Opinião

Para evitar que a lama cubra mais vidas

O professor Aristides Rocha, da Faculdade de Saúde Pública da USP, sempre dizia que os problemas que envolvem as questões da água são dois: ganância e ignorância. Em um artigo escrito para o livro “Água – Esperança e Futuro”, publicado por ocasião da Campanha da Fraternidade 2004, o professor pondera que o ser humano tem uma percepção natural da importância da água. Daí as cidades se formarem às margens ou na proximidade de rios. Infelizmente, essa condição de morar perto da água que preserva a vida pode também trazer a morte, a partir do momento que poluímos, provocando enchentes, ou nos colocamos no caminho das águas com barragens que se rompem. Só aprendemos com as catástrofes (naturais ou não) e à custa de muita perda de vidas.

Essas perdas poderiam ser evitadas se não houvesse a ganância e a ignorância, como lembra o professor. A ganância gera corrupção, ausência de fiscalização e ausência de soluções técnicas mitigatórias desses desastres. A ignorância não avalia nem questiona os riscos potenciais de ações irresponsáveis do ponto de vista socioambiental.

Barragens de rejeitos como a de Brumadinho foram construídas na década de 1970. A evolução tecnológica e legislativa, os novos conceitos de responsabilidade socioambiental e o aumento da população deveriam ter obrigado os seus gestores, privados e públicos, a terem guarnecido de segurança esses depósitos de rejeitos minerais e investido na manutenção para preservação da vida humana e do ambiente. Mas isso custa caro. Após oito anos da sua promulgação, a Política Nacional de Segurança de Barragens (PNSB), que é a lei com o objetivo de garantir que padrões de segurança de barragens sejam seguidos, pouco tem servido até agora.
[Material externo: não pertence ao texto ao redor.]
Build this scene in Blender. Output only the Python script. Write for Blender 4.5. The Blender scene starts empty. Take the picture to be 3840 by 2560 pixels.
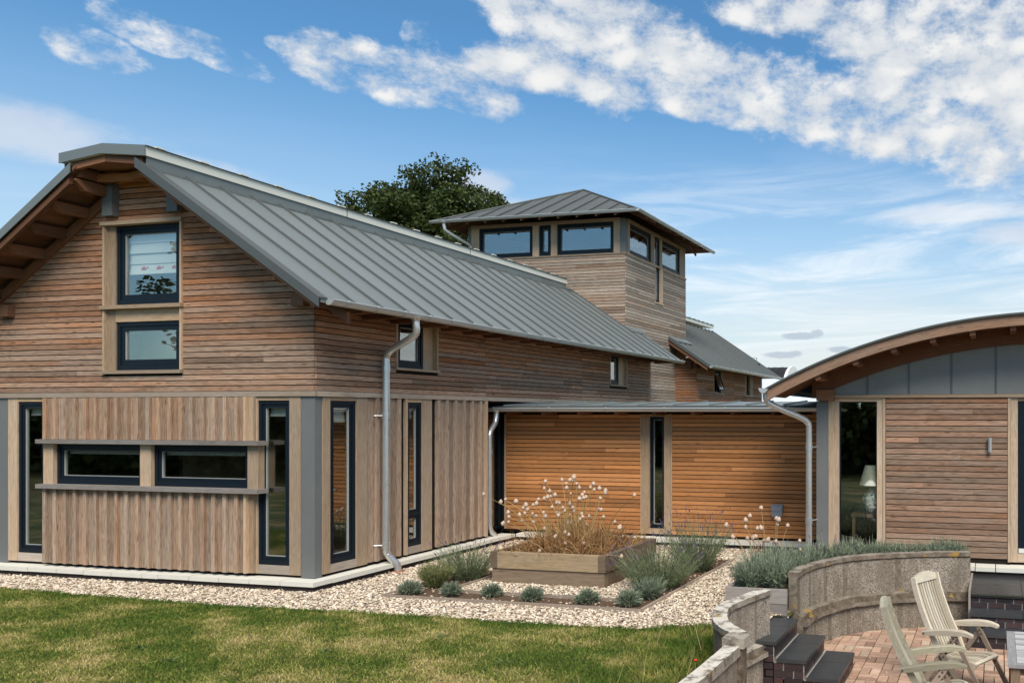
import bpy, bmesh, math, random
import numpy as np
from mathutils import Vector, Matrix, noise as mnoise
random.seed(11); RNG = np.random.default_rng(7)
SC = bpy.context.scene
COL = SC.collection
R = math.radians

# ---------------------------------------------------------------- mesh builder
class MB:
    """collects faces with uv and a per-face tint (r: tone, g: weathering, b: random) and links them as ONE mesh object"""
    def __init__(s):
        s.v = []; s.f = []; s.uv = []; s.c = []; s.sm = []
    def face(s, pts, uv=None, c=(.5, .5, .5), sm=False):
        n = len(s.v); s.v.extend([tuple(p) for p in pts]); s.f.append(tuple(range(n, n + len(pts))))
        s.uv.append(uv if uv else [(0, 0)] * len(pts)); s.c.append(c); s.sm.append(sm)
    def box(s, x0, x1, y0, y1, z0, z1, grain=None, c=None, w=None):
        """axis-aligned box; grain: 0,1,2 the axis the wood grain runs along"""
        s.obox((x0, y0, z0), (x1 - x0, 0, 0), (0, y1 - y0, 0), (0, 0, z1 - z0), grain, c, w)
    def obox(s, o, a, b, d, grain=None, c=None, w=None):
        o, ax = Vector(o), [Vector(a), Vector(b), Vector(d)]
        if ax[0].cross(ax[1]).dot(ax[2]) < 0:
            o = o + ax[2]; ax[2] = -ax[2]
        L = [k.length for k in ax]
        if grain is None: grain = max(range(3), key=lambda i: L[i])
        if c is None: c = (random.random(), .5 if w is None else w, random.random())
        ou, ov = random.uniform(0, 50), random.uniform(0, 50)
        def P(i, j, k): return o + ax[0] * i + ax[1] * j + ax[2] * k
        Q = [([(0,0,0),(0,1,0),(1,1,0),(1,0,0)]), ([(0,0,1),(1,0,1),(1,1,1),(0,1,1)]),
             ([(0,0,0),(1,0,0),(1,0,1),(0,0,1)]), ([(0,1,0),(0,1,1),(1,1,1),(1,1,0)]),
             ([(0,0,0),(0,0,1),(0,1,1),(0,1,0)]), ([(1,0,0),(1,1,0),(1,1,1),(1,0,1)])]
        for q in Q:
            const = [m for m in range(3) if len({t[m] for t in q}) == 1][0]
            oth = [m for m in range(3) if m != const]
            if grain in oth: ug = grain; vg = [m for m in oth if m != grain][0]
            else: ug, vg = oth
            k = 1.0 if grain in oth else .12
            s.face([P(*t) for t in q], [(ou + t[ug] * L[ug] * k, ov + t[vg] * L[vg] + const * .37) for t in q], c)
    def prism(s, poly, h, axis=1, c=None, grain_scale=1.0, w=.5, uv_rot=False):
        """extrude a polygon (list of 3-D points, one plane) by vector h"""
        h = Vector(h); A = [Vector(p) for p in poly]; B = [p + h for p in A]
        nrm = Vector((0, 0, 0))
        for i in range(len(A)): nrm += (A[i] - A[0]).cross(A[(i + 1) % len(A)] - A[0])
        if nrm.dot(h) > 0: A.reverse(); B.reverse()
        if c is None: c = (random.random(), w, random.random())
        e = (A[1] - A[0]).normalized(); L = max(((A[(i+1) % len(A)] - A[i]) for i in range(len(A))), key=lambda t: t.length).normalized()
        n2 = h.normalized().cross(L)
        ou, ov = random.uniform(0, 50), random.uniform(0, 50)
        U = lambda p: (ou + p.dot(L), ov + p.dot(n2))
        s.face(A, [U(p) for p in A], c); s.face(list(reversed(B)), [U(p) for p in reversed(B)], c)
        for i in range(len(A)):
            j = (i + 1) % len(A)
            q = [A[j], A[i], B[i], B[j]]
            d = (A[j] - A[i])
            if d.length > h.length: uv = [(ou + d.length, ov + .3), (ou, ov + .3), (ou, ov + .3 + h.length), (ou + d.length, ov + .3 + h.length)]
            else: uv = [(ou, ov + .3 + d.length), (ou, ov + .3), (ou + h.length, ov + .3), (ou + h.length, ov + .3 + d.length)]
            s.face(q, uv, c)
    def tube(s, path, r, n=10, c=(.5, .5, .5), cap=True, half=None):
        """swept round tube; r: number or list. half=(a0,a1) sweeps an open arc (gutters)"""
        path = [Vector(p) for p in path]; m = len(path)
        rr = r if isinstance(r, (list, tuple)) else [r] * m
        rings = []; up = None
        for i, p in enumerate(path):
            t = (path[min(i + 1, m - 1)] - path[max(i - 1, 0)]).normalized()
            if up is None:
                up = Vector((0, 0, 1)) if abs(t.z) < .9 else Vector((0, 1, 0))
            x = t.cross(up)
            if x.length < 1e-4: x = t.orthogonal()
            x.normalize(); y = x.cross(t).normalized(); up = y
            rings.append([p + (x * math.cos(2 * math.pi * k / n) + y * math.sin(2 * math.pi * k / n)) * rr[i] for k in range(n)])
        base = len(s.v)
        for g in rings: s.v.extend([tuple(q) for q in g])
        for i in range(m - 1):
            for k in range(n):
                k2 = (k + 1) % n
                s.f.append((base + i * n + k, base + i * n + k2, base + (i + 1) * n + k2, base + (i + 1) * n + k))
                s.uv.append([(k / n, i), ((k + 1) / n, i), ((k + 1) / n, i + 1), (k / n, i + 1)]); s.c.append(c); s.sm.append(True)
        if cap:
            s.face(list(reversed(rings[0])), None, c); s.face(rings[-1], None, c)
    def lathe(s, prof, n=12, o=(0, 0, 0), c=(.5, .5, .5), wob=0.0):
        o = Vector(o); base = len(s.v)
        for (r_, z_) in prof:
            for k in range(n):
                a = 2 * math.pi * k / n; q = r_ * (1 + random.uniform(-wob, wob))
                s.v.append((o.x + q * math.cos(a), o.y + q * math.sin(a), o.z + z_))
        for i in range(len(prof) - 1):
            for k in range(n):
                k2 = (k + 1) % n
                s.f.append((base + i * n + k, base + i * n + k2, base + (i + 1) * n + k2, base + (i + 1) * n + k))
                s.uv.append([(k / n, prof[i][1]), ((k + 1) / n, prof[i][1]), ((k + 1) / n, prof[i + 1][1]), (k / n, prof[i + 1][1])]); s.c.append(c); s.sm.append(True)
    def build(s, name, mat, parent=None, label=None):
        me = bpy.data.meshes.new(name)
        me.from_pydata(s.v, [], s.f)
        me.polygons.foreach_set('use_smooth', s.sm)
        uvl = me.uv_layers.new(name='UVMap')
        uvl.data.foreach_set('uv', [t for f in s.uv for p in f for t in p])
        ca = me.color_attributes.new('tint', 'FLOAT_COLOR', 'CORNER')
        ca.data.foreach_set('color', [t for f, c in zip(s.f, s.c) for _ in f for t in (c[0], c[1], c[2], 1.0)])
        me.materials.append(mat); me.update()
        o = bpy.data.objects.new(name, me); COL.objects.link(o)
        if parent is not None: put_under(o, parent)
        if label: o['label'] = label
        return o

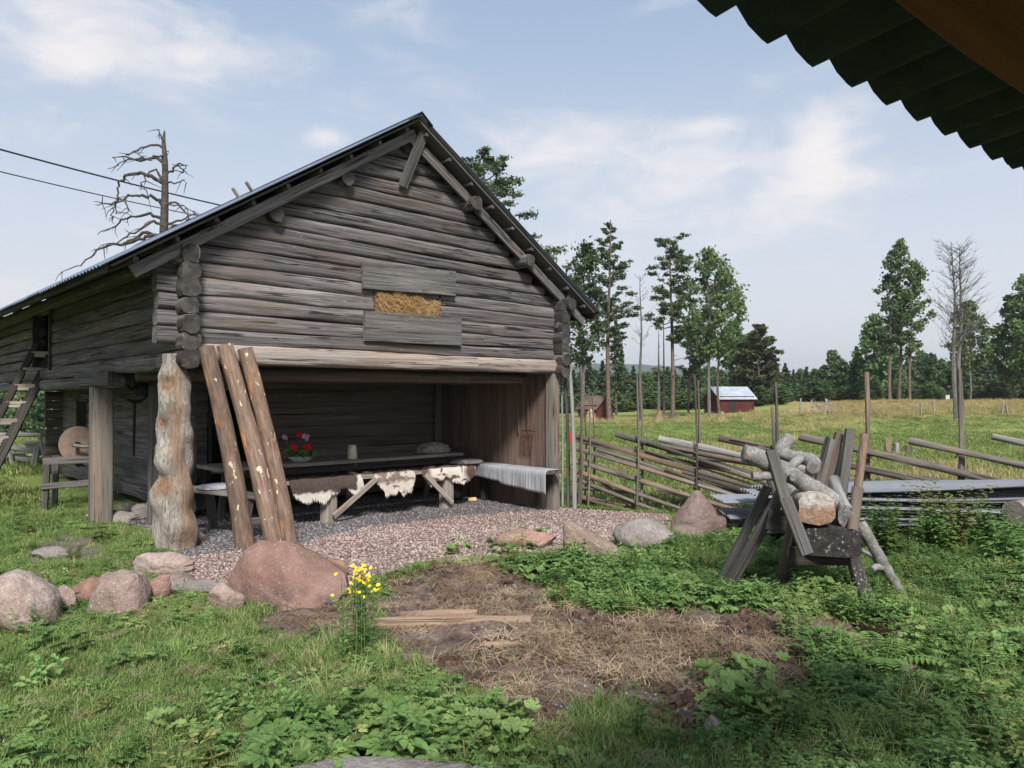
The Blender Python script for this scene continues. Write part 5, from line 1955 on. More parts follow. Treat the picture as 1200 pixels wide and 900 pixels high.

Três fatores sociais nos movem: lei, moral e cultura. Comportamo-nos por medo da lei, pelo código de conduta moral que aprendemos em casa e pela cultura – aprovação ou desaprovação social. Cadê a lei? A corrupção comeu. Cadê o código de conduta moral ou a desaprovação da população? Perdeuse na ignorância. Devemos tentar harmonizar a lei, a moral e a cultura entre os atores públicos e privados para adotarmos um comportamento sustentável. No caso das barragens, Ministério Público, Ministério do Meio Ambiente, Ministério das Minas e Energia, entidades de classe das mineradoras, dos engenheiros responsáveis pelos laudos técnicos, sociedade civil organizada e a Defesa Civil teriam que estar alinhados com a lei que regulamenta a segurança de barragens. Por outro lado, as lideranças municipais das comunidades dos entornos precisam ser informadas e entender/perceber quais os procedimentos que os responsáveis pelas barragens estão tomando para sua segurança.

Tais barragens poderiam até não mais existir se as pesquisas para aproveitamento sustentável desses rejeitos fossem mais apoiadas e utilizadas. Fernando Lameiras, pesquisador do Centro de Desenvolvimento da Tecnologia Nuclear (CDTN), por exemplo, estuda o uso desse lodo para a fabricação de tijolos.

Precisamos desarmar essas verdadeiras bombas, que deveriam estar submetidas ao Plano de Segurança de Barragens. Não podemos continuar reféns de sirenes de alerta que não funcionam ou sacrificar vidas humanas. Infelizmente, após cada catástrofe como a de Mariana e Brumadinho, presenciaremos mães, pais, esposas, maridos implorando por notícias dos seus familiares sepultados pela lama que cobre as nossas mentes.

Gilmar Altamirano é especialista em Meio Ambiente e Sociedade e presidente da OSC Universidade da Água.